Google’s annual revenue has continued to soar. (Associated Press)
Google’s annual revenue has continued to soar. (Associated Press)
Universal Uclick

Google (Nasdaq: GOOG) (Nasdaq: GOOGL) is a long-term buy-and-hold stock for two simple reasons – the company controls 58 percent of the world’s Internet searches, and its mobile operating system Android dominates 85 percent of the mobile market. (With Android, the company is trouncing Apple’s smartphone sales volume on a global level.)

Google knows how to leverage those strengths. For example, it offers many products for free (Gmail, YouTube, etc.), which funnel users back to its real moneymakers – search and display advertising.
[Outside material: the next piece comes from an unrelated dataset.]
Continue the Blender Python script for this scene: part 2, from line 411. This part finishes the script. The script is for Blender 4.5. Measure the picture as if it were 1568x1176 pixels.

But Google’s long-term ambitions go far beyond advertising. It spends more on research and development than almost any other tech giant – about 13 percent of its revenue. It has also invested in a wide range of businesses, such as driverless cars, artificial intelligence, military robots, biotechnology and smart homes. Some of these efforts might not pan out, but each piece of the puzzle offers us a glimpse at Google’s dreams of ubiquitous computing.

Between fiscal 2005 and 2013, Google’s annual revenue soared 875 percent. If Google continues to leverage its core strengths to expand into other markets, its top line will keep rising over the next few decades. Google’s business is much larger than a simple search engine. Its stock is appealingly priced, too. (The Motley Fool recommends and owns shares of Google.)

Ask the Fool

Q: Does a company’s stock price matter much to it? – M.S., Westport, Connecticut

A: It does, but perhaps not how you expect. Companies collect their money when they first sell their shares to the public (via an initial public offering, or IPO). Then those shares are traded between investors in the stock market.

When you buy shares of Clorox through your brokerage, you’re buying them from an investor who wants to sell them. It’s like baseball cards: The companies that print them get their money when the cards are sold, and after that, they’re traded between owners, with their value rising or falling.

If Clorox’s stock price falls significantly, so will its total market value. A competitor might look into buying the company, whether Clorox likes that or not. Also, low prices limit a company’s flexibility. When Clorox’s price is high, if it tries to buy another company with its stock, the acquisition will require fewer shares. And if Clorox wants to issue a few more new shares to generate more money, it will get more for each share when the price is high.

Q: How can I track my portfolio online? – T.L., Tracyton, Washington

A: Your brokerage’s website is a good place to start. But many online services, such as Yahoo! Finance and AOL, also offer portfolio tracking. At such sites you can enter the various stocks and funds you own, the prices at which you bought them and the purchase dates. From then on, you can check in at any time to see the latest value of your individual holdings, as well as your overall portfolio.

You can even track stocks on your watch list by adding them to a fictional online portfolio.

My dumbest investment

In the late 1990s, when AMF Bowling had an initial public offering, I bought 100 shares at $19 for my wife. I watched it rise to $31 per share and decided to hang on. Well, they became worthless. – Roy, Richmond, Virginia

The Fool responds: People get excited when companies issue fresh shares via an IPO, but many IPOs end up disappointing their investors. That’s because insiders tend to get the shares at their initial, relatively low price, while others can snap up shares only after they’ve been bid up. Many IPO shares surge in their first days, but then fall by the end of the year. It’s often best to wait and watch while you learn more.

In this case, it would have been worth researching bowling, where league memberships had been falling, boding poorly for AMF Bowling’s future. Sadly, league memberships have still been falling, and the number of U.S. bowling centers dropped from close to 5,500 in 1998 to a bit more than 4,000 in 2012.

Bowling isn’t doomed, but it’s a challenging industry for companies and investors. AMF Bowling is now part of Bowlmor AMF.